In reality, however, the kind of love being paraded by many is at its best the phileos kind of love which is usually towards a friend, family member, well-wisher, or some other friendly or needy acquaintance; and at its worst, it is the eros kind of love which the erotic or sexual love which is lust – often quickly fired up by an attractive or seductive appearance – or some other superficial considerations – and rapidly deflated once its goal has been achieved or its expectations dashed.
But God who is the source and embodiment of true love has given us the true description of the love we must have if we claim to belong to Him. Otherwise, our claims will be empty and false. God will not reckon with a perverted definition of love. He is the embodiment of love, and He alone can tell us what love is. He says in 1 Corinthians 13 that if we say we possess love, then such love must be the agape love, which has the following traits:
- It Suffers Long: It is not touchy or temperamental. It remains calm and pleasant despite repeated provocations. It chooses to suffer wrong to redeem others from perdition. Whatever the level of wrong from others, its compassion never turns to aversion.

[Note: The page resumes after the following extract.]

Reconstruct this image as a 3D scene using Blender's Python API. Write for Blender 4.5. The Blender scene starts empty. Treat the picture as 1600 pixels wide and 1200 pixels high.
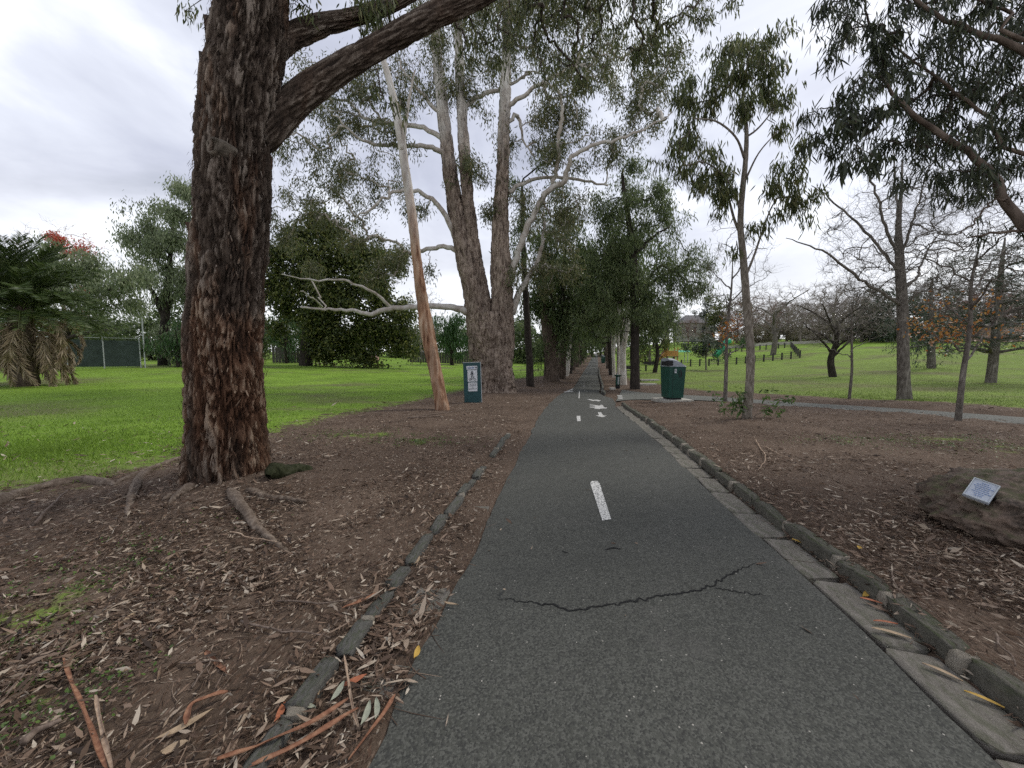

- It is Kind: It is not harsh but kind-hearted, gracious, useful, pleasant, and benevolent. Unlike any other kind of love, this agape love always gives and serves; it is always demonstrated outward – to others, not inward to self. It is demonstrated by giving and no one is too poor to give. The measure and frequency may differ but everyone can give something – money, time, skill, prayer, etc.
- It Does Not Envy: True love is never envious of others’ happiness or good fortune. It does not jealously desire what it does not possess.
- It is not puffed up: It does not promote or advertise itself. It does not boast of its gifts, achievements, or possessions. It does not despise others by making them feel inferior or worthlessness.
- It does not behave itself unseemly: it does not behave in a rude, aggressive, and unbecoming fashion. It is not desperate or impatient. It modestly keeps its place without trampling on the rights of others. He or she who is devoid of the power to forgive is devoid of the power to love.
- It does not seek its own: It is not self-centered. It does not seek to have its way at whatever cost. Many today are only mindful of their own things, seeking only their own interests – what they stand to gain in any interaction or transaction – not what they can give without being rewarded. That attitude that always looks for “what is in it for me” is not the attitude of love.
- It is not easily provoked: It keeps its temper under control. It is not easily irritated or frustrated by the short-comings of others.
- It does not think evil: It does not harbor feelings of hatred, bitterness, or revenge. It is not critical or fault-finding.
- It does not rejoice in iniquity: It does not rejoice in the downfall of others nor is it gladdened when injustice is meted to supposed enemies or rivals.
- It bears all things: No matter how painful, how unexpected, and how shocking – and doesn’t go about blabbing about what it endures to the world. It makes allowances for others’ failings without making excuses for wrong behaviors.
- It believes in all things: Love always believes in the best of other’s actions and intentions. It doesn’t go about with undue suspicions and baseless reservations.
- It hopes all things: Never give up on others even when they have given up on themselves.
- It endures all things: All things? Including hardships, inconveniences, and deprivations – for the good of others. Yes. What the slights, the insults, the backstabbing and backbiting, the deliberate and mischievous twisting of what we said to put us in a bad light, paying off our good with evil, the teasing, taunting, the bickering, the mudslinging and deliberate denial of rights? Exactly – true love for others will make us bear it all.
If our love falls short of these qualities and attributes, then it is no longer the Scriptural or divine kind of love.